4. Audience: It's not called the World Wide Web for
nothing. Why not reach the widest possible audience with your message,
your sales pitch, your teaching? Why increase the gap between those who
get it and those who don't? My audience is specialized, you might say.
Does that mean your design has to limit your audience as well, shouldn't
the data in your site determine your audience and not its accessibility?
The idea behind the Internet was not to limit your communication but
to expand it.
Roadblocks to Accessibility and Universal Design:
1. Too many sites with too much vague and contradictory information
to sort through
2. No clear cut, simple steps to designing or bringing a site into compliance
without a lot of hunting
3. Retraining designers to re-think their design strategies is necessary
4. Burdening faculty with more information and barriers to their teaching
is a bad idea
5. No easy way to test sites that is reliable and accurate (easy is the
optimal word)
6. Having to decide how much responsibility belongs to the designers
and how much to the various software and hardware manufacturers
7. Invisibility of the need coupled with no administrative decree or
support from many academic institutions
8. Money, time and expertise
Brief Descriptions of Why Some Web Design Elements are Inaccessible
and How to Avoid them without Taxing your Resources:
• Add alt tags to all images, pictures, graphics.

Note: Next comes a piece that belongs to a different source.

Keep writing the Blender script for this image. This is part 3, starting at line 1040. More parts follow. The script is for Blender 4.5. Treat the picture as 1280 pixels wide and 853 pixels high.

Do not put in any graphics that do not have an alt tag. Make the alt
tag more important. Make the alt tag meaningful.
• Frames. When in doubt about using frames and how they
fit in with accessibility, do not use frames. Frames may be used, but even
when frames are properly titled and not nested; frames are still less accessible.
• Tables. See Frames. Tables are always less accessible.
On the Internet and in html code there is no adequate way to align text and/or
objects that does not include the use of tables. This is something that should
be addressed at the html code level for the future. In the mean time there
are hints about tables. 1. If you must use tables for alignment, do not use
nested tables (tables within tables). 2. If a table is used to present data
that would normally be in a table, make sure that the columns are labeled,
that the table reads left to right, column to column, and always give
a caption with the table, and usually a text interpretation of the table.
• Style sheets. Use them. If you don't understand them,
then you should learn. Style sheets are huge time savers and they also make
your site much more accessible. Style sheets are basically a small document
that lists all the style elements for your page or site including font, heading
sizes, colors, etc.
• FONT, BOLD, ITALIC, B, I html tags. See style sheets.
This html tags do nothing for screen reading software except have them read
out loud, "Less than, Font equals Arial, size equals 3, color equals FFFFFF
greater than, A man went to LondonÉ.." If this information was
in the style sheet, then the reader could read the actual data and not the
html code. "A man went to LondonÉ.."
• Emphasis and strong tags. In html, italics and bold
can also be shown with the <EM> and <STRONG> tags. The advantage
to using these tags is that the screen reading software will actually change
its voice inflection to reflect the emphasis of the author/designer. Note:
only use for real emphasis and not for cosmetics.
• Scalable Fonts. Do not fix the size of your fonts as
absolutes or use text that is actually a graphic. Why? People with vision limitations
of various kinds (I forgot my glasses) can enlarge the fonts to compensate
for the situation at the moment. Also, reading on the Internet is straining
in general, so even people who may not need to increase the font size will
do so for ease of reading.
• MOUSE nono's. Do not use the mouse to navigate on your
web site. Try getting around your site with only the tab key, enter key, and
just the keyboard period. Many, many people do not or cannot use a mouse with
the Internet and if they cannot get around easily on your site with key strokes,
then you are putting up roadblocks to your communication.
• COLOR. Do not use color on the web to convey information.
Why? Some people are color blind, it can be distracting, it can be misunderstood,
it can make your site harder for people to navigate.